Skin in the game: a sign of aligned interests

Welcoming the transparency of investment companies.

One of the most notable advantages that investment companies offer over their open-ended fund counterparts is their corporate structure. Like other stock market vehicles, they operate with independent boards whose mandate is to serve the best interests of shareholders. These directors play a crucial role in holding an investment company’s managers to account – even to the extent of changing manager where they believe this would be to investors’ benefit.

But are investment company directors useful in another way too? For some stock market investors, directors’ dealings are a key indicator of when to trade in a particular share. They reason that directors are well-placed to know when the company is heading for a period of strong performance, or a period of disappointing trading. So a director buying shares could be a sign that it’s time to invest in the company; equally, a share sale might be a signal to investors to get out.

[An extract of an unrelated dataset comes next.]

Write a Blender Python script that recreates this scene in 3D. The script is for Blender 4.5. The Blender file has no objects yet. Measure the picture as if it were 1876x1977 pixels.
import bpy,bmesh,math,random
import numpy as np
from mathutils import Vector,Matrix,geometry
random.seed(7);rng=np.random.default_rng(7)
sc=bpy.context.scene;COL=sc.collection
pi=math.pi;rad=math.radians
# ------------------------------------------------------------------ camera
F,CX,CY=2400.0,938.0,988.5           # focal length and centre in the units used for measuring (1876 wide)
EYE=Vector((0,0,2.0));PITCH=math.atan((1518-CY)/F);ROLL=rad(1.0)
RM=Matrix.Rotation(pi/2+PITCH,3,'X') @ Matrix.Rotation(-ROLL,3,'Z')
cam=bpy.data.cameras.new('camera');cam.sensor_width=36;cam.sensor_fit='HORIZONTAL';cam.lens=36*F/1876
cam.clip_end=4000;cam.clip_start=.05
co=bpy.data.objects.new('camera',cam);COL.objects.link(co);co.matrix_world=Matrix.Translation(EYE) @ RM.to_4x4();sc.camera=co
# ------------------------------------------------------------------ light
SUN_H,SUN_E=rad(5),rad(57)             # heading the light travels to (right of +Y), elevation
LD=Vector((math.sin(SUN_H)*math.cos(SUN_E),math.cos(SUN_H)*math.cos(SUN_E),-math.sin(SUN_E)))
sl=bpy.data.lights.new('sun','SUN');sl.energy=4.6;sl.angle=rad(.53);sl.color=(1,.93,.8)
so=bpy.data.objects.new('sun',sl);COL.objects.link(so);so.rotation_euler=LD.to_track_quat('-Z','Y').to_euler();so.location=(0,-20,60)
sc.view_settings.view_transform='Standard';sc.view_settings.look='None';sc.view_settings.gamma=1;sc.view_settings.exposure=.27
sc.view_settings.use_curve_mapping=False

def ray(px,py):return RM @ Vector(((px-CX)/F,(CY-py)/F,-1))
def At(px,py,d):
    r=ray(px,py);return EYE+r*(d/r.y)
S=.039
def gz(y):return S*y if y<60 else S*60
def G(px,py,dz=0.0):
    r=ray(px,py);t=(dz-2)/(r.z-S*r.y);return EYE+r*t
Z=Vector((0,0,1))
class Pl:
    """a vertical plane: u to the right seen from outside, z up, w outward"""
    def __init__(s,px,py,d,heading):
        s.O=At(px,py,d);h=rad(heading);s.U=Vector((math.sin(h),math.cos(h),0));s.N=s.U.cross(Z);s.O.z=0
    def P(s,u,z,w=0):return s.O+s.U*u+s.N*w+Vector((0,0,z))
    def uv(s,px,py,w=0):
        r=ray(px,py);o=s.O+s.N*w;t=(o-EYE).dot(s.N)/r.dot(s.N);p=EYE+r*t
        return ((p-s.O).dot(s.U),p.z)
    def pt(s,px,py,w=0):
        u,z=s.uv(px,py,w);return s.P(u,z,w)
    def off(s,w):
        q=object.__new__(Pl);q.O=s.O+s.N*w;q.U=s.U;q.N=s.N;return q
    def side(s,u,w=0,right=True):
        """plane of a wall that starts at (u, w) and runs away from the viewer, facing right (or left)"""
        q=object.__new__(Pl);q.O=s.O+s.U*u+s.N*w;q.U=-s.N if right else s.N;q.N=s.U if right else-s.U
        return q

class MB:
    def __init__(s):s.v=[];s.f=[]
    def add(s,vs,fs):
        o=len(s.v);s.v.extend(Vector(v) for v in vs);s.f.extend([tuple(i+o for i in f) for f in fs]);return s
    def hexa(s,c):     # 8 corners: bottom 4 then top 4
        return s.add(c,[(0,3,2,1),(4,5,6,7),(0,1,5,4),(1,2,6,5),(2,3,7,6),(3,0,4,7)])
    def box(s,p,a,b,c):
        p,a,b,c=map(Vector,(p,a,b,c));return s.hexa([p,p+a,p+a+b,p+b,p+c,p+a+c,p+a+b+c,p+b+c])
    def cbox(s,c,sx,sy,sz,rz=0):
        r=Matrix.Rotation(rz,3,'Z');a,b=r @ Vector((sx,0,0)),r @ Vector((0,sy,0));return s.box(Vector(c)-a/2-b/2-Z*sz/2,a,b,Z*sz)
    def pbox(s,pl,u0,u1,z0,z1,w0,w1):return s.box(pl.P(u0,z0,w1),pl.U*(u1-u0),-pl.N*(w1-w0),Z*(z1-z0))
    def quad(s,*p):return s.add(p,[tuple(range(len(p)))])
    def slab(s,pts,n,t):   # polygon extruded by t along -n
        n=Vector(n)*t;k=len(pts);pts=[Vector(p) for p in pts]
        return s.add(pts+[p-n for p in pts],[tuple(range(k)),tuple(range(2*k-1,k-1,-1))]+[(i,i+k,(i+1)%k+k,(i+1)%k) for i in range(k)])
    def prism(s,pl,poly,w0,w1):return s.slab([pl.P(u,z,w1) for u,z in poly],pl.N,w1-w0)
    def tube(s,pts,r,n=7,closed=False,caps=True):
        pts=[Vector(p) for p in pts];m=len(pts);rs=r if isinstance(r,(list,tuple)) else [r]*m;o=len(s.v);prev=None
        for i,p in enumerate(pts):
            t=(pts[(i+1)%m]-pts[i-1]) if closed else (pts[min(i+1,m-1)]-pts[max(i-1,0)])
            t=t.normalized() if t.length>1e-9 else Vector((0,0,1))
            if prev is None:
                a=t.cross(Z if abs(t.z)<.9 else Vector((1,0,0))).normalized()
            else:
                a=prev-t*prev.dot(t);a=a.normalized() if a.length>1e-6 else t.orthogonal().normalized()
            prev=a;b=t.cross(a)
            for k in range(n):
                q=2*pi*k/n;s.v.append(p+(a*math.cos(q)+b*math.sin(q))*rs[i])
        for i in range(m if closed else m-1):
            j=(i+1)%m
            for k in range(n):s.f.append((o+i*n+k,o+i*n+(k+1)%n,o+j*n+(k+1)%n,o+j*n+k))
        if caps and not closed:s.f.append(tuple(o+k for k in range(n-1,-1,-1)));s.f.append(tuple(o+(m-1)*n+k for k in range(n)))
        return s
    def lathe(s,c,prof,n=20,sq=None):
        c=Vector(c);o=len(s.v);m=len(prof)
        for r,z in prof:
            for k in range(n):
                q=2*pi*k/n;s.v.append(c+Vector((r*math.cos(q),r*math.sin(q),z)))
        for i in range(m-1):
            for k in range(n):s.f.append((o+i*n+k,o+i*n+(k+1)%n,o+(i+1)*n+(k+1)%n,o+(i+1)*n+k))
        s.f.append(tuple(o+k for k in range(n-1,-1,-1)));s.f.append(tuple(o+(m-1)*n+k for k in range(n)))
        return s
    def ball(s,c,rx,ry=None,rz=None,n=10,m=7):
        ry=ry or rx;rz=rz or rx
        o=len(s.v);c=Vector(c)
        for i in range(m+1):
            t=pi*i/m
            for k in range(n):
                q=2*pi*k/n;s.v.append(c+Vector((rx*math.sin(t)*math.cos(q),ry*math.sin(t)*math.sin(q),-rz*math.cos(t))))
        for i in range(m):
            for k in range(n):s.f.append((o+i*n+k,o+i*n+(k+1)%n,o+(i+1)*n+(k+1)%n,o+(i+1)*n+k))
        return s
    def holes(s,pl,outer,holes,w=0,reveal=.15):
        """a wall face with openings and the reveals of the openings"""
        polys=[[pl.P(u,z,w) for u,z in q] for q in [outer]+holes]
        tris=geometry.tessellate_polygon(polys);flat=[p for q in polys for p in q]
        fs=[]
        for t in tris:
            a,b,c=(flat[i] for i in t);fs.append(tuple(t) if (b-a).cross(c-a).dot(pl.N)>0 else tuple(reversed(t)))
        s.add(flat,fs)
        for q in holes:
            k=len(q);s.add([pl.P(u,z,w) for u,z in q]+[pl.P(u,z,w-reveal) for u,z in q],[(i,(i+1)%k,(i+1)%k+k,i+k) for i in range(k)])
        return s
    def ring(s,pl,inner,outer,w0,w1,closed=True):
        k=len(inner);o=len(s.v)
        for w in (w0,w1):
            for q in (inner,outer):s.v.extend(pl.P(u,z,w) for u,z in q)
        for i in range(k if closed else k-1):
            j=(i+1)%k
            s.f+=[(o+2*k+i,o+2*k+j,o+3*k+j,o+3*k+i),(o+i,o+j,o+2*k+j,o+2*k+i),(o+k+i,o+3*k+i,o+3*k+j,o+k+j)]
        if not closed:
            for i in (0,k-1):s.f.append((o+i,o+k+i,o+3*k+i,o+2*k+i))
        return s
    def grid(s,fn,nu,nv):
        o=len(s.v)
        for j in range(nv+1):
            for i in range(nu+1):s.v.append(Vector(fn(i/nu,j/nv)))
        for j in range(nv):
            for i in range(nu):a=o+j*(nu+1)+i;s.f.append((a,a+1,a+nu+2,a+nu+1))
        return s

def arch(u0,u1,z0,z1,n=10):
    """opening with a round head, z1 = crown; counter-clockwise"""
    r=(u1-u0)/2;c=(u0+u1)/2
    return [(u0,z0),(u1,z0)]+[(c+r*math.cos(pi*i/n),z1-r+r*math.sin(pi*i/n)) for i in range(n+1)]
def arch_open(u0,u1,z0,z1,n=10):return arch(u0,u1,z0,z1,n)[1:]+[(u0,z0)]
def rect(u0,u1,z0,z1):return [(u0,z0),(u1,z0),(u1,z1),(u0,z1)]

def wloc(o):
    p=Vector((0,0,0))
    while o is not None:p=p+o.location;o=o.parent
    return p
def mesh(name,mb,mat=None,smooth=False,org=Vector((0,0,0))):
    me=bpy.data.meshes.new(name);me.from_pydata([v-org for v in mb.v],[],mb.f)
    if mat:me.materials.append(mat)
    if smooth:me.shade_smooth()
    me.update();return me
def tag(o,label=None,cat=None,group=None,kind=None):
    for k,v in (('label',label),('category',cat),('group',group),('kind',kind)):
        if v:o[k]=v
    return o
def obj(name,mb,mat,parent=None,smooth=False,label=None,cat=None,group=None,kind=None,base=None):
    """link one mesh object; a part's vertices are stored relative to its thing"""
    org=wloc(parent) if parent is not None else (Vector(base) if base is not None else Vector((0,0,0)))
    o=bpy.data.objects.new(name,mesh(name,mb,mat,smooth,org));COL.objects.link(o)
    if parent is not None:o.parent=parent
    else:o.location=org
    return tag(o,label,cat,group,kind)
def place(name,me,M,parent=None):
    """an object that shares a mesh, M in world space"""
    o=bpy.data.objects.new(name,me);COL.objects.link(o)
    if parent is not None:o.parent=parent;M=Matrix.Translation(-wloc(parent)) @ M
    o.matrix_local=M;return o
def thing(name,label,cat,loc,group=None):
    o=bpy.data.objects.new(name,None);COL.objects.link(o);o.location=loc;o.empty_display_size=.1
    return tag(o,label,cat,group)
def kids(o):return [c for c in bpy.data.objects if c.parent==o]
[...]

Does this work in the investment company sector? Well, an analysis published in the latest edition of Citywire’s Investment Trust Insider magazine sets out to answer this question. It looked at a number of closed-ended funds where directors have declared significant transactions and then sought to establish whether there was a correlation between the nature of the deal and the investment company’s subsequent performance.

The first point to make is that investment company analysts like to see directors take stakes in their funds – to put some “skin in the game” in investment parlance. Most directors do exactly that – more than eight in 10 had stakes in their funds according to an analysis published at the end of last year by Canaccord Genuity.

It’s also important to point out that directors would usually be “insiders” in legal terms. If they buy or sell shares because they are privy to market sensitive information, they’re breaking the law. It is fine for directors to increase their stakes in a fund because they were enthused by the optimistic tone of the fund manager’s most recent presentation on markets to the board, but not because they know the fund will very shortly announce, say, an unexpected upwards revaluation of a key holding.

Citywire’s analysis appears to show that investment company directors’ dealings can, in certain circumstances, be a signal of what is to come for investors, particularly in funds that trade in illiquid assets. Equally, however, investors would be wise to be cautious – not every purchase by a director turns out to be a sure-fire sign investors should fill their boots; nor is every sale a harbinger of doom.

Still, it is certainly worth keeping an eye on directors’ dealings, particularly in funds where you have an interest. At the very least, they should be a reason to look more closely at the prospects of the fund in the months to come, even if you subsequently decide to take no action.

Investors should also welcome the transparency of investment companies – the fact that insiders cannot act without disclosing their moves to the wider market. The declared stakes of directors – and fund managers for that matter – in their investment companies can also be a reassuring sign that their interests are aligned with those of investors.